Yeni yıl üstüne yazmayı sevmem. Yine de yıl bitimlerinde bir şeyler dürter sanki oturur yazarım. Bu kez de öyle oldu. Bilgisayarın başında uzunca bir süre düşündüm. Yeni yıldan nasıl bir beklentisi olabilirdi gazetecilerin, aydınların, sanatçıların, emek insanlarının ve de dar gelirlilerin! Ufukta en ufak bir umut belirtisi yok. Kendi mesleğimden örnekleyeyim. Aralarında yazı işleri müdürleri, editörler, sahada çalışan muhabirler, kameramanlar ve foto muhabirlerinin de bulunduğu 100’ü aşkın gazeteci 2015’e “işsiz” olarak giriyor. Sansürle, oto sansürle, yasaklamalarla, kamuoyu, habere ulaşma, gerçekleri öğrenme ve bilgilenme haklarından yoksun kalıyor. Roboski Katliamı’nın üçüncü yılı. Acılar sürüyor ama gerçek nerede? Kimse bilmiyor. 
İktidarın sosyal medyayı işlevsiz kılma yöntemleri bulma inadı her gün yeni bir boyut kazanıyor. Sivil toplum örgütleri, meslek odaları denetim altına alınmak isteniyor. Hani biz ileri demokrasiye varmıştık. Yurttaşının temel hak ve özgürlüklerine ambargo konulan, yasaklarla donatılan ülkemizin adı mı şimdi Büyük Türkiye? Konuşmalarda dillerden eksik edilmeyen milli irade kavramı salt, seçim sandığında iktidar partisine oy verenleri mi simgeliyor? Ötekileştirilen muhalif yurttaşlar çoğunluk değiller diye onların iradesi gayrimilli mi? Anlaşılan yeni yılda da hayat düşünen, düşüncelerini sözle ya da yazıyla ifade etmek isteyen, sorunlara eleştirel yaklaşan, sorgulayan, irdeleyen insanımız için yine zorluklarla dolu olarak geçecek. 
Yeni yılları bireyin kendisiyle yüzleşme, arınma günleri olarak bellemişimdir eskiden beri. Belki de bir tür günah çıkarma ritüeli gibi düşündüğümdendir. Kime günah çıkaracağız derseniz yanıtım hazır. En büyük yargıç kanımca kendi vicdanımızdır. Yani vicdanınıza karşı hesap vereceksiniz. Bir yılın envanterini koyacaksınız masaya, yaşantımızı yaşadıklarınızı, çevrenizdekilere yaşattıklarınızı, canınızı acıtsa da bazıları utanç içerse de anlatacaksınız vicdanınıza.

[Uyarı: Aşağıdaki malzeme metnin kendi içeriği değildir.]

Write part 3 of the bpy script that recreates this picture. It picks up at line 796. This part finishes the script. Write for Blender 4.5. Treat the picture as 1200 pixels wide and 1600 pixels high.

Bir yılın tüm muhasebesini iyisi kötüsüyle döküvermelisiniz ortaya. Sağlam bir irade ve dürüstlük büyük cesaret isteyen zorlu bir süreçtir bu. Sonuçta vicdanınız sizi aklamışsa ne mutlu. Artık yeni bir yıla yeni umutlarla, sevinçlerle girmek hakkına sahipsinizdir. Bir anlamda insanlığın daha mutlu olacağı, daha adil daha yaşanası  dünya düzenini hayata geçirme uğraşı verenler arasında yeriniz olacaktır. Vicdanınız sizi aklamıyorsa o zaman işiniz zor. Ya “ben böyle vicdanın!” deyip toplum içinde zulmünüzü sürdürerek zalimlerin çıkar ortağı olacaksınız ya da oturup kara kara düşüneceksiniz. Çünkü vicdanınızın sesine kulak verirseniz hak gözeteceksiniz, emeğe saygılı olacaksınız, insanın insana zulmüne ortak olmayacaksınız, çocukları, kadınları sömürmeyeceksiniz, yaşantınızı yalan ve riya üzerine kurmayacaksınız. Daha önce denemedinizse elbette bu da güç bir karardır. Vicdanlarını çoktan karartmışlar içinse zaten diyecek bir sözümüz yok.
2015 için hem ülkemiz hem gezegenimiz için keşke olumlu bir şeyler söyleyebilseydim. Ama görünen köye kılavuz gerekmiyor.